Rock responds with a terse “OK” (rec-122).
I know how to parse those OKs.
Rancourt's summary is great:
A definition of poltroon is “a base coward; an abject coward; an abject or contemptible coward” (web free dictionary). Using my own web research, I fail to see on what basis Ann Coulter can be considered a coward, in particular. On the question cowardice, however, I believe that - even just based on the present ATI disclosures - there is significantly more evidence that Allan Rock is a coward. For example, his overreaction to a misguided student request to censor a controversial speaker, his overreaction to the remote possibility of a lawsuit, his “hiding under a rock,” and his refusal to own up (even in private) to his idiotic letter while letting Houle take the heat for weeks, might all be interpreted when taken together as evidence for cowardice.
I guess there is no point having or attempting to understand principles if one is too cowardly to stand for principles? And deficient judgment would certainly increase one’s fear factor.

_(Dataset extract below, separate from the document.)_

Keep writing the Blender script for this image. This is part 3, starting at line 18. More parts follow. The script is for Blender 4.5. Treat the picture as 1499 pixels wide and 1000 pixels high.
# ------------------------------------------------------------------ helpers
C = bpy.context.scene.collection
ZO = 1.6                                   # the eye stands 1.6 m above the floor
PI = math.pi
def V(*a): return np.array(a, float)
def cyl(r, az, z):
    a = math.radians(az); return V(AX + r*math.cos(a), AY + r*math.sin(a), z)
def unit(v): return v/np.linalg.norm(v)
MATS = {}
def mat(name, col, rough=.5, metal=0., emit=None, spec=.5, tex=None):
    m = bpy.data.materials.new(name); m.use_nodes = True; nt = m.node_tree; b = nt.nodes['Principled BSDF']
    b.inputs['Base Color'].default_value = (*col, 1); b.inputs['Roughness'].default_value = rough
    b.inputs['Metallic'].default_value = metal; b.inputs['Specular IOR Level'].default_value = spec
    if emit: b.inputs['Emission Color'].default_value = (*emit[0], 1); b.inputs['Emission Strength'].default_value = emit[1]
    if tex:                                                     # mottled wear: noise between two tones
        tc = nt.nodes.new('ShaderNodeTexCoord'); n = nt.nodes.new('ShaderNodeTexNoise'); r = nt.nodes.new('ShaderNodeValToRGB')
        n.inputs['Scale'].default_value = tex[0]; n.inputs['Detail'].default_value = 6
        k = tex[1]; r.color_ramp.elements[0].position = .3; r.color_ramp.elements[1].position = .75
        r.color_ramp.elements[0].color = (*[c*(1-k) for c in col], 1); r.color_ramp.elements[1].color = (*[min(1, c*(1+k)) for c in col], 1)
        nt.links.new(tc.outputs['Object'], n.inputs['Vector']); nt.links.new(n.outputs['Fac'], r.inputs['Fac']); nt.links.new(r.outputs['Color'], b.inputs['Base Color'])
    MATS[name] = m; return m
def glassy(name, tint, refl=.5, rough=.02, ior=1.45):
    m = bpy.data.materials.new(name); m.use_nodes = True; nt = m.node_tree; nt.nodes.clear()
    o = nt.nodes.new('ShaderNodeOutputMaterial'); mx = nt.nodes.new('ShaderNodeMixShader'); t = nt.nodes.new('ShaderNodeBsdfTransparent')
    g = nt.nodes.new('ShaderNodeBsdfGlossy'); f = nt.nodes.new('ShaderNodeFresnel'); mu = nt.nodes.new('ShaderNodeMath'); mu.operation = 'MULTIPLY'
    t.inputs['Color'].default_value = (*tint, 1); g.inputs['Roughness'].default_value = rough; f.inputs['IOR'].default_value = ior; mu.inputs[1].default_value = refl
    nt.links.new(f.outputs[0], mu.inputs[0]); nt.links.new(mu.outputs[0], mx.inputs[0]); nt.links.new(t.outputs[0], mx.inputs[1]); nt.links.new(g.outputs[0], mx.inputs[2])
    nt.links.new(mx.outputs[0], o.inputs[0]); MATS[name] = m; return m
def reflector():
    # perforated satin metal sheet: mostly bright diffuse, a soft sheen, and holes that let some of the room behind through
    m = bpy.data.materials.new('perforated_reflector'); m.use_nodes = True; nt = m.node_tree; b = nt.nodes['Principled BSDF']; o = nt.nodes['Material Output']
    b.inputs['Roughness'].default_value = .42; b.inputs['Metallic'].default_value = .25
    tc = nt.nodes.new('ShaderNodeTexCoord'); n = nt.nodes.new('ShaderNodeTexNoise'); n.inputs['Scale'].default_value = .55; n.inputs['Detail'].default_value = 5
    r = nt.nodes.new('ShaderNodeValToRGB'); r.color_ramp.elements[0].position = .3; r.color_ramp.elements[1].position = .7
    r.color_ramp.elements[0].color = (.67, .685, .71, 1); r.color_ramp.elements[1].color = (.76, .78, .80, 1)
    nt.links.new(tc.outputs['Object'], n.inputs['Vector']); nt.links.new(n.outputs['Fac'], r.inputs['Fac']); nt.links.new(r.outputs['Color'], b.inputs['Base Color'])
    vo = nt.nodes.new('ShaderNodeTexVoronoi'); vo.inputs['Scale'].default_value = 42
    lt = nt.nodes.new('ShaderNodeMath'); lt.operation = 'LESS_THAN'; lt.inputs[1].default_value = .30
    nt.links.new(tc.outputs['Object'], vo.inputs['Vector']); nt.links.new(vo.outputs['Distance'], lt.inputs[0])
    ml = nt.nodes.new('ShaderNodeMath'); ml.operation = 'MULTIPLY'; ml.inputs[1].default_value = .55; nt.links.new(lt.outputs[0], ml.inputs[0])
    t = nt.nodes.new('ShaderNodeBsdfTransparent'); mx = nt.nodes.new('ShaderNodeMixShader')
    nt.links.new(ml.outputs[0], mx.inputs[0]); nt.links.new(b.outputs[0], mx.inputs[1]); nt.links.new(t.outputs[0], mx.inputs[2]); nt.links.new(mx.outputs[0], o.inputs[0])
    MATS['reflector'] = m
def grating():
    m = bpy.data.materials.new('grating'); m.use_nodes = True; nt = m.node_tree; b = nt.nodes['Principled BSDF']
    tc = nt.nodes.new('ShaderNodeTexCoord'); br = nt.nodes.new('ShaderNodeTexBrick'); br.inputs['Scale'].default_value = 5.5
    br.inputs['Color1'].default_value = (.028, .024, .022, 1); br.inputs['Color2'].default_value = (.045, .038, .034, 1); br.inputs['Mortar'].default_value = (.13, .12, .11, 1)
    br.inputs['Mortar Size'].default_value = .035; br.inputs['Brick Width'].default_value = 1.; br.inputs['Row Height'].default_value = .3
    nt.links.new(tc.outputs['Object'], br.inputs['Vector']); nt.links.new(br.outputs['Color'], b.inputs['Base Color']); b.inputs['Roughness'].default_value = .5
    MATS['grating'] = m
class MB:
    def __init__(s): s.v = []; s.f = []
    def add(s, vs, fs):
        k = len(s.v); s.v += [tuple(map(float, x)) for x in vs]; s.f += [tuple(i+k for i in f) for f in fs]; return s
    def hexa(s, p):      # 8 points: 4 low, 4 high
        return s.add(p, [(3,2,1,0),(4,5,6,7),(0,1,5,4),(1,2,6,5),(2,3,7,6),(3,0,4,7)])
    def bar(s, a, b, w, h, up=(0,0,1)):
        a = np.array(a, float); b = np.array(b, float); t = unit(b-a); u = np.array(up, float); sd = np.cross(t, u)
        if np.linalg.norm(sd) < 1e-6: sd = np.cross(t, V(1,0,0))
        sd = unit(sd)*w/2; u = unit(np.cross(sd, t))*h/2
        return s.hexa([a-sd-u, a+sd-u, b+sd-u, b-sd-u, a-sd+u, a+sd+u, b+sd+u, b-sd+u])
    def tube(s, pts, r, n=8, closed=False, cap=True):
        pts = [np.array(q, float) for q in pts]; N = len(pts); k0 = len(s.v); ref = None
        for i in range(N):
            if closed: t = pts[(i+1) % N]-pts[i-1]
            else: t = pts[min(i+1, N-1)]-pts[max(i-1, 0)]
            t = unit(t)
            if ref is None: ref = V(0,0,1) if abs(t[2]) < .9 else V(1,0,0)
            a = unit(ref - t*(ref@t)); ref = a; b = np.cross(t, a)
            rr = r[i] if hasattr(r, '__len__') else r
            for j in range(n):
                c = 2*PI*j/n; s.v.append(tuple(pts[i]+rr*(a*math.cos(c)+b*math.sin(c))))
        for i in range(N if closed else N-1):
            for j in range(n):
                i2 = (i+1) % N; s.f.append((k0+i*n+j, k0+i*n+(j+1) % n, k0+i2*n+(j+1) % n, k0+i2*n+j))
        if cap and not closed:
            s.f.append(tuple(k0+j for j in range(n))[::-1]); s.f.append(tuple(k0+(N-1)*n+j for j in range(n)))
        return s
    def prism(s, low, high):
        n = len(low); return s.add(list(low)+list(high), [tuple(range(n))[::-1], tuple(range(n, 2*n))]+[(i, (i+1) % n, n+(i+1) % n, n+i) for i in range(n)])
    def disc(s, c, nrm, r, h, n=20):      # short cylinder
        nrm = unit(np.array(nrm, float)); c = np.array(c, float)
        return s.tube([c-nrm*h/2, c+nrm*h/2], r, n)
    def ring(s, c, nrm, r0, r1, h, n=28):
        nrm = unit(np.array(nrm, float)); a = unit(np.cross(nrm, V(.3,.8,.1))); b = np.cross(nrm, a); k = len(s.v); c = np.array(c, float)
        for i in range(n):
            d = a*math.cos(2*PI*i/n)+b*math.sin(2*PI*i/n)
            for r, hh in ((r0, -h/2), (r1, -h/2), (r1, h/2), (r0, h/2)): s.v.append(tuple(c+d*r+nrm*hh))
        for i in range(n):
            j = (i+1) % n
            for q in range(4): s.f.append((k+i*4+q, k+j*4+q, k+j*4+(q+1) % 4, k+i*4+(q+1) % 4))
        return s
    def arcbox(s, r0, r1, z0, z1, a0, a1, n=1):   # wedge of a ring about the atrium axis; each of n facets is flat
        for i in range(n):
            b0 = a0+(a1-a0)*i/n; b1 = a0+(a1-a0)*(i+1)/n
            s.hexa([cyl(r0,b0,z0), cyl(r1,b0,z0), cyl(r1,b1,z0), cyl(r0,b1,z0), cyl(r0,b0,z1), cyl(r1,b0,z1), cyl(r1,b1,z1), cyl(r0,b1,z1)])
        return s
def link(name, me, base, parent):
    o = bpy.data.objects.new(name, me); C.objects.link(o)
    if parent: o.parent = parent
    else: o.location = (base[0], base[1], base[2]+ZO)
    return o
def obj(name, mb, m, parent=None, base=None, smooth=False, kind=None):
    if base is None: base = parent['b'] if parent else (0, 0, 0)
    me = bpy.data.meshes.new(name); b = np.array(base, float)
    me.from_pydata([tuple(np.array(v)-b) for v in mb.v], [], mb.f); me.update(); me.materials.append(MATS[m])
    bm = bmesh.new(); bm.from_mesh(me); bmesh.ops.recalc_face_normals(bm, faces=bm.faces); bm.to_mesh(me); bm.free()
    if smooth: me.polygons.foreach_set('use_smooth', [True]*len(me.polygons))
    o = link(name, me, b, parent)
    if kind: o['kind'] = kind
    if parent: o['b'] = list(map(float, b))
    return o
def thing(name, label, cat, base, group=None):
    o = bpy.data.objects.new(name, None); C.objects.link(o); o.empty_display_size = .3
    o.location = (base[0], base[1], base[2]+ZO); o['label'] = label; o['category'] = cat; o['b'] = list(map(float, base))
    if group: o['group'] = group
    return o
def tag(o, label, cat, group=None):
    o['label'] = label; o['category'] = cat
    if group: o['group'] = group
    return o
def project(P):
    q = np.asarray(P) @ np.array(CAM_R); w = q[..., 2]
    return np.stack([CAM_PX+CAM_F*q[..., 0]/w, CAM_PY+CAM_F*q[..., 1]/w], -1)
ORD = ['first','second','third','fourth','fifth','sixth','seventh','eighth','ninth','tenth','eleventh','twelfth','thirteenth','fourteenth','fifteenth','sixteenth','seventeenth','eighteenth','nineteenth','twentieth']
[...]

In my opinion, if the University of Ottawa is to evolve, either Allan Rock is going to have to start acting out of character or more BOG members, Senators, and other members of the university community are going to have to stand up and keep Mr. Rock and others in line; help them grow so to speak.
Thanks Denis Rancourt - that was a lot of work and well done. Unfortunately it tends to confirm what I have always thought about the quality of the University of Ottawa.